The light of core spirituality shows us the way of facing problems of global proportions which humanity is facing today. Modern advances in science and technology have quickly shrunk the world into a global village with all its potential and all its challenges, but our minds are still fixed in the eras when we lived separately and disconnectedly in our own geographical pockets. Our recent global living environment requires a matching global mindset and our core spirituality offers such a mindset.

The final word of core spirituality is the indivisibility of the universe. The universe is not a mere collection of separate individual beings. On the contrary, it is an intimately and indivisibly connected system of beings, animate and inanimate, thoroughly pervaded by the ground of being. The ultimate goal of spiritual education is to clearly reveal this secret. We must then learn it and take it deep into our consciousness if humanity is to successfully address the problems of global proportions it faces today.

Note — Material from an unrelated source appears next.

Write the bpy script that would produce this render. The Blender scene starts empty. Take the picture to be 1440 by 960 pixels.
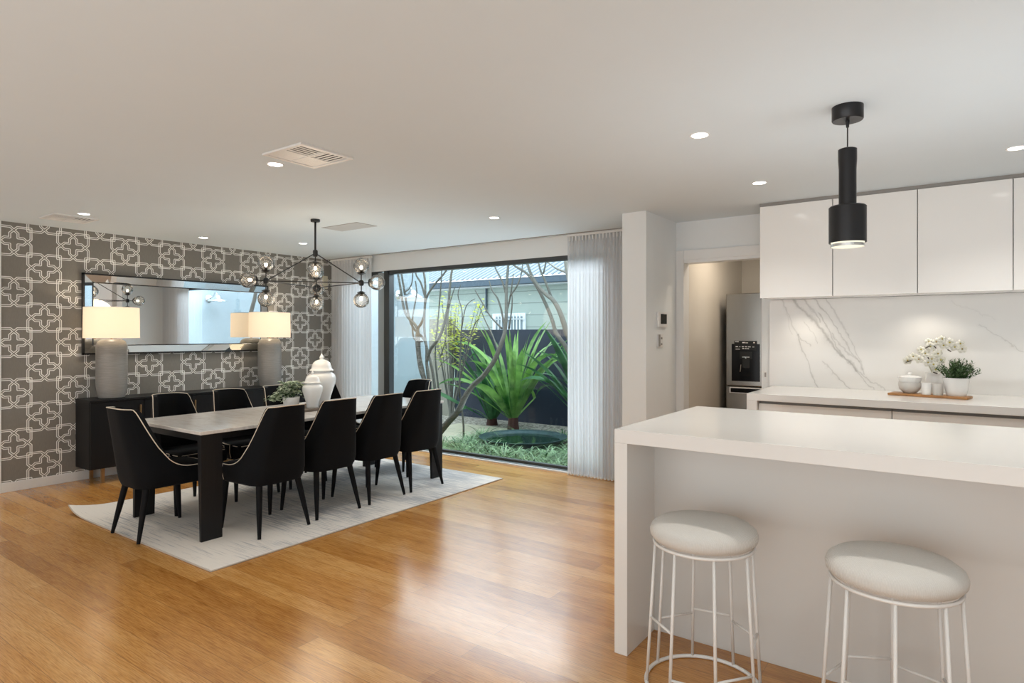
import bpy, bmesh, math, random
from mathutils import Vector, Matrix
C = bpy.context.scene.collection
rnd = random.Random(7)

# ------------------------------------------------------------------ survey numbers of the room (metres)
FOC = 874.565; YAW = math.radians(35.413); HZ = 470.486; EYE = 1.40; CEIL = 2.407
FX, FY = -math.sin(YAW), math.cos(YAW)
RX, RY = math.cos(YAW), math.sin(YAW)
WX = -6.87          # face of the papered wall
WY = 5.46           # face of the window wall
def on_y(u, v, y):
    a = u-720; d = (FX*FOC+RX*a, FY*FOC+RY*a, HZ-v); t = y/d[1]
    return Vector((d[0]*t, y, EYE+d[2]*t))

# ------------------------------------------------------------------ node helpers
class NT:
    def __init__(s, name):
        s.m = bpy.data.materials.new(name); s.m.use_nodes = True
        s.t = s.m.node_tree; s.t.nodes.clear()
        s.out = s.t.nodes.new('ShaderNodeOutputMaterial')
    def n(s, typ, **kw):
        x = s.t.nodes.new(typ)
        for k, v in kw.items(): setattr(x, k, v)
        return x
    def put(s, sock, v):
        if hasattr(v, 'links') or isinstance(v, bpy.types.NodeSocket): s.t.links.new(v, sock)
        else:
            try: sock.default_value = v
            except Exception: sock.default_value = (*v, 1.0)
    def math(s, op, a, b=None, c=None, clamp=False):
        x = s.n('ShaderNodeMath', operation=op); x.use_clamp = clamp
        s.put(x.inputs[0], a)
        if b is not None: s.put(x.inputs[1], b)
        if c is not None: s.put(x.inputs[2], c)
        return x.outputs[0]
    def mix(s, f, a, b, blend='MIX'):
        x = s.n('ShaderNodeMix', data_type='RGBA', blend_type=blend)
        s.put(x.inputs[0], f); s.put(x.inputs[6], a); s.put(x.inputs[7], b)
        return x.outputs[2]
    def coords(s, kind='Object'):
        return s.n('ShaderNodeTexCoord').outputs[kind]
    def xyz(s, v):
        x = s.n('ShaderNodeSeparateXYZ'); s.put(x.inputs[0], v); return x.outputs
    def scaled(s, v, sc, rot=(0,0,0)):
        x = s.n('ShaderNodeMapping'); s.put(x.inputs[0], v); x.inputs['Scale'].default_value = sc
        x.inputs['Rotation'].default_value = rot
        return x.outputs[0]
    def noise(s, v, scale, detail=3, rough=.55):
        x = s.n('ShaderNodeTexNoise'); s.put(x.inputs['Vector'], v)
        x.inputs['Scale'].default_value = scale; x.inputs['Detail'].default_value = detail; x.inputs['Roughness'].default_value = rough
        return x.outputs[0]
    def ramp(s, f, stops):
        x = s.n('ShaderNodeValToRGB'); s.put(x.inputs[0], f); e = x.color_ramp.elements
        while len(e) < len(stops): e.new(.5)
        for i, (p, c) in enumerate(stops):
            e[i].position = p; e[i].color = (*c, 1) if len(c) == 3 else c
        return x.outputs[0]
    def bsdf(s, col, rough=.5, metal=0, spec=.5, **kw):
        x = s.n('ShaderNodeBsdfPrincipled')
        s.put(x.inputs['Base Color'], col); s.put(x.inputs['Roughness'], rough); s.put(x.inputs['Metallic'], metal)
        s.put(x.inputs['Specular IOR Level'], spec)
        for k, v in kw.items(): s.put(x.inputs[k], v)
        s.t.links.new(x.outputs[0], s.out.inputs[0]); return x
    def bump(s, b, h, strength=.2, dist=.01):
        x = s.n('ShaderNodeBump'); x.inputs['Strength'].default_value = strength; x.inputs['Distance'].default_value = dist
        s.put(x.inputs['Height'], h); s.t.links.new(x.outputs[0], b.inputs['Normal'])
    def seg(s, px, py, ax, ay, bx, by):
        vx, vy = bx-ax, by-ay; L = vx*vx+vy*vy
        qx = s.math('SUBTRACT', px, ax); qy = s.math('SUBTRACT', py, ay)
        t = s.math('ADD', s.math('MULTIPLY', qx, vx/L), s.math('MULTIPLY', qy, vy/L), clamp=True)
        dx = s.math('SUBTRACT', qx, s.math('MULTIPLY', t, vx)); dy = s.math('SUBTRACT', qy, s.math('MULTIPLY', t, vy))
        return s.math('SQRT', s.math('ADD', s.math('MULTIPLY', dx, dx), s.math('MULTIPLY', dy, dy)))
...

Jeffrey D. Sachs (Sachs, Jeffrey D., Common Wealth, Time, Vol. 171, No. 12, March 24, 2008) argues that our survival requires global solutions to the global problems which we are currently facing. We have no choice but to end ‘our misguided view of the world as an enduring struggle of “us” vs. “them”’. According to Sachs, “What we call violent fundamentalism should be seen for what it really is: poverty, hunger, water scarcity, and despair.”

To address these crises, Sachs notes that we have made global commitments and treaties which remain unfulfilled and real solutions have failed to emerge because of a long list of barriers such as cynicism, defeatism, outdated institutions, competing nationalism and unchecked greed.

Sachs suggests clear objectivity, new sustainable technologies, clear implementation strategy and sources of financing. He concludes with the crucial need of transcending the list of barriers which is related with our human condition. “We will need science, technology and professionalism, but most of all we will need to subdue our fears and cynicism,” says Sachs. He emphasizes his conclusion by quoting John F. Kennedy in exhorting us to end our differences and to make the world safe for diversity.

Without saying it explicitly for reasons best known only to Sachs, he is in fact advising spiritual development on a global scale to transcend our human condition without which he sees no hope for global survival. Education in the core spirituality of humanity has the potential of the kind of transcendence required to address the grave global crises we face today.